------ Given records

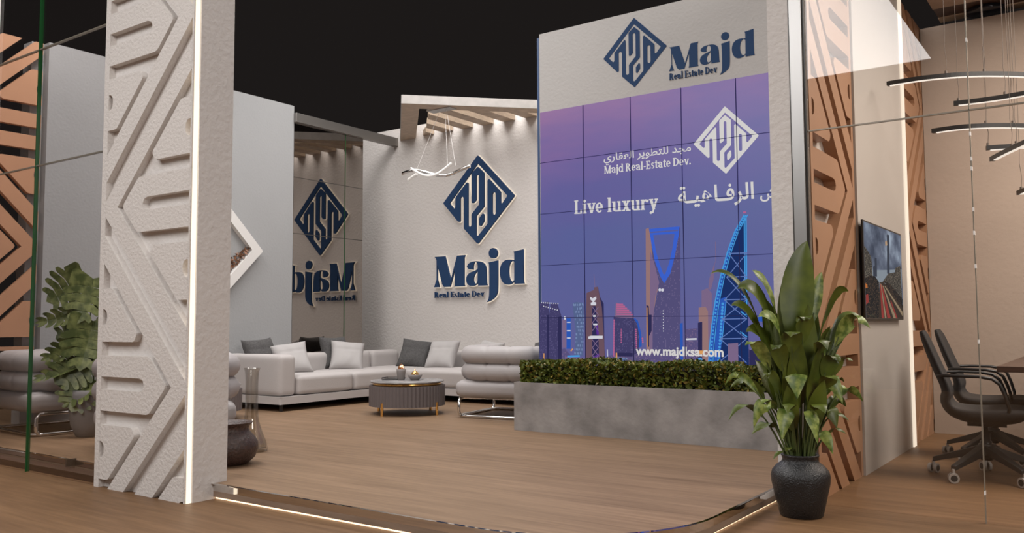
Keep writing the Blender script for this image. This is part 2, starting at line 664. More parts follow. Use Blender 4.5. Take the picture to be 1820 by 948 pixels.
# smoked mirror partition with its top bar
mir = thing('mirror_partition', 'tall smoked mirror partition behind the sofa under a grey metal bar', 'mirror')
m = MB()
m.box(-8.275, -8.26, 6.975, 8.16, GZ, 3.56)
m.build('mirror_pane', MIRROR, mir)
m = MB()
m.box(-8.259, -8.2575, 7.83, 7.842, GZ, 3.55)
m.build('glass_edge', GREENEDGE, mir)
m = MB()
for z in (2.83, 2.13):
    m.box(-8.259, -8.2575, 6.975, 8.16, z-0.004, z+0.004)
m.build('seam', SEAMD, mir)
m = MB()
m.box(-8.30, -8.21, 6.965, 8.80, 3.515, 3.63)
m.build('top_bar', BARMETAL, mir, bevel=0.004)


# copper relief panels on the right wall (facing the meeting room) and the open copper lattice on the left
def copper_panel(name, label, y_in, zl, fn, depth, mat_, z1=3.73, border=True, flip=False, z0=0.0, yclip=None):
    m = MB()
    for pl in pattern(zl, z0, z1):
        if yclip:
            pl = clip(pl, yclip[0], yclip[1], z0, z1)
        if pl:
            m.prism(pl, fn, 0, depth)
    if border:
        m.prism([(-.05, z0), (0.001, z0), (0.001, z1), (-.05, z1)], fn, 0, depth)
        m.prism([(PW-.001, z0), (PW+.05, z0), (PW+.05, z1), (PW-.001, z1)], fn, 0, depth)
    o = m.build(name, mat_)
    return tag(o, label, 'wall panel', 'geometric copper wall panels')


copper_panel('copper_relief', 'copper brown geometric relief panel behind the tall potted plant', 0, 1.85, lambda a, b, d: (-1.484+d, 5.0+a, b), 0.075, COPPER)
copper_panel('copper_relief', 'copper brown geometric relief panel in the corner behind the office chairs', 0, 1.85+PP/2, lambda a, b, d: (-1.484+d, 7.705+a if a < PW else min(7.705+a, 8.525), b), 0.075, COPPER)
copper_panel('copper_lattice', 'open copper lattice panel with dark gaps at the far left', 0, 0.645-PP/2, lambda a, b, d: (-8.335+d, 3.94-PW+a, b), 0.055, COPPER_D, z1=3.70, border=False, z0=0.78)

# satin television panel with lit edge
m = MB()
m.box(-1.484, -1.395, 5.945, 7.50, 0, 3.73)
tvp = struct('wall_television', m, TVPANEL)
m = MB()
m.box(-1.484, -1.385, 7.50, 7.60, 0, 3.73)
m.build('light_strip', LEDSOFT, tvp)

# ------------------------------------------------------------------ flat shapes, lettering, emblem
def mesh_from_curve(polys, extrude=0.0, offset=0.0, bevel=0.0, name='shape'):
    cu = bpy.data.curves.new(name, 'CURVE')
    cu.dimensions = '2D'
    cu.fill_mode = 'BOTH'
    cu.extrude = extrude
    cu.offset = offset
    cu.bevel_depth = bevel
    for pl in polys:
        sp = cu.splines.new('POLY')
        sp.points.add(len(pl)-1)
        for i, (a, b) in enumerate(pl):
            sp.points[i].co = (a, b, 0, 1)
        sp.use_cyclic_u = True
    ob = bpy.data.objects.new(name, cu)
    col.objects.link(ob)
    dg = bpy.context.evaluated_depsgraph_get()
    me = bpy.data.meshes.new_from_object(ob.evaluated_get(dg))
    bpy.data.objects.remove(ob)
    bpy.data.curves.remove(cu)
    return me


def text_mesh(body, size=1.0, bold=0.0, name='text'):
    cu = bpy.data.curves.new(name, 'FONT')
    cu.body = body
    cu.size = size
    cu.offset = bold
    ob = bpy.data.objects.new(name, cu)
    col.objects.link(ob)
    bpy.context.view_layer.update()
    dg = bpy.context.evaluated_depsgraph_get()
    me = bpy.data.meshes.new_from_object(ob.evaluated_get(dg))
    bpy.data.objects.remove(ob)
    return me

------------
------ Given records

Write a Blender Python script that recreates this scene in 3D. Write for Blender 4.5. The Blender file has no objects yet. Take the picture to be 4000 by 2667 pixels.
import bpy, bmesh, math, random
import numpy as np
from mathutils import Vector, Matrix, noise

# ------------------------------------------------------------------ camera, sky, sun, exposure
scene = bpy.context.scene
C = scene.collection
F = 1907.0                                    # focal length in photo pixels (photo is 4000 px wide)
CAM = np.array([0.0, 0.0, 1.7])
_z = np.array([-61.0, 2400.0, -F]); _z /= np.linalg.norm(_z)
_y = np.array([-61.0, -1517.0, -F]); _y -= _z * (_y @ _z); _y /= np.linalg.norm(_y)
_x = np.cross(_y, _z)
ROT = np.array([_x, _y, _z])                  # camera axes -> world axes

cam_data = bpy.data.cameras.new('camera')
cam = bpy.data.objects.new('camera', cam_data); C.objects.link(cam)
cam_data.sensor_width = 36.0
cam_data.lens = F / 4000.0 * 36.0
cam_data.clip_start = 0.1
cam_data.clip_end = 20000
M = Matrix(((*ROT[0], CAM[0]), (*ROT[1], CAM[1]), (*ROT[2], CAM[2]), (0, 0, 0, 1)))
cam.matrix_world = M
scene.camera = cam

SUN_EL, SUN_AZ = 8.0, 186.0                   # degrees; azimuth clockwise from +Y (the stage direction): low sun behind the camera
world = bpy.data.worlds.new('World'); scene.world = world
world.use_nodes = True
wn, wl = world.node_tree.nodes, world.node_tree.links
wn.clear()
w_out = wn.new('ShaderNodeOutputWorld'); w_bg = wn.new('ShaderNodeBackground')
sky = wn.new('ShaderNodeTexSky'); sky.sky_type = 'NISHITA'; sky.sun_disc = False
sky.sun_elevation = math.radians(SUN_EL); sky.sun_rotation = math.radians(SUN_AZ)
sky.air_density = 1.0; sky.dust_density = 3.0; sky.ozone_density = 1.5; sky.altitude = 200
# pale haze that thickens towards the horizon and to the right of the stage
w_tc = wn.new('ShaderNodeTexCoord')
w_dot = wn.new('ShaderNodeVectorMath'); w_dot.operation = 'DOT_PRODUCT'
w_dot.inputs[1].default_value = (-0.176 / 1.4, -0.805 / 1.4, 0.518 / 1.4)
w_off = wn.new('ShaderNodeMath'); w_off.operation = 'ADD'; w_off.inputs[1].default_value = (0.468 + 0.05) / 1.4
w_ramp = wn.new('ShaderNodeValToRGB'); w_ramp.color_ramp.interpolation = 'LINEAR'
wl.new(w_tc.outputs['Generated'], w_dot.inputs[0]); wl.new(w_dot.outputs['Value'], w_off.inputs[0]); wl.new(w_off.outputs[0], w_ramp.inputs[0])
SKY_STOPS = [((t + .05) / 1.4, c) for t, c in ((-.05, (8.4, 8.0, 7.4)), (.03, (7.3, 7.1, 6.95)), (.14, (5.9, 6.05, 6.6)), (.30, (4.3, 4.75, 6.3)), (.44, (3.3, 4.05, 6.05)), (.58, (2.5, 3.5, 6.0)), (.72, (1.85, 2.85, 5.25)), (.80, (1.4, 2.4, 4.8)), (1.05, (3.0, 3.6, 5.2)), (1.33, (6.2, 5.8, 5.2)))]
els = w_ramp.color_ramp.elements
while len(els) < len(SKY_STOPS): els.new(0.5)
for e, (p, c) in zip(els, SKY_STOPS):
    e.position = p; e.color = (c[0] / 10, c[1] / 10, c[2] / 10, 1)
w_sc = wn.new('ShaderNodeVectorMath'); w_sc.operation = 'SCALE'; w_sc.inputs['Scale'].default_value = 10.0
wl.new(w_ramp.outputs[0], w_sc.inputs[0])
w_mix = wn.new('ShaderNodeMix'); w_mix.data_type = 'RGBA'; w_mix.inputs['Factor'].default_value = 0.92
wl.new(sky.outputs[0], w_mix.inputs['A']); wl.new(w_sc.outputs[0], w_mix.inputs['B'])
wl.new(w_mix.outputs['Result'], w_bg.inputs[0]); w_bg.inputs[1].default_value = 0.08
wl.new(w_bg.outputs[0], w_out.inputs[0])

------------

Challenge
In the listing above, find the line containing "Keep writing the" and the line containing "m.build('top_bar', BARMETAL, mir, bevel=0.004)". Output them and every line between, exactly, and nothing else.

Correct output
Keep writing the Blender script for this image. This is part 2, starting at line 664. More parts follow. Use Blender 4.5. Take the picture to be 1820 by 948 pixels.
# smoked mirror partition with its top bar
mir = thing('mirror_partition', 'tall smoked mirror partition behind the sofa under a grey metal bar', 'mirror')
m = MB()
m.box(-8.275, -8.26, 6.975, 8.16, GZ, 3.56)
m.build('mirror_pane', MIRROR, mir)
m = MB()
m.box(-8.259, -8.2575, 7.83, 7.842, GZ, 3.55)
m.build('glass_edge', GREENEDGE, mir)
m = MB()
for z in (2.83, 2.13):
    m.box(-8.259, -8.2575, 6.975, 8.16, z-0.004, z+0.004)
m.build('seam', SEAMD, mir)
m = MB()
m.box(-8.30, -8.21, 6.965, 8.80, 3.515, 3.63)
m.build('top_bar', BARMETAL, mir, bevel=0.004)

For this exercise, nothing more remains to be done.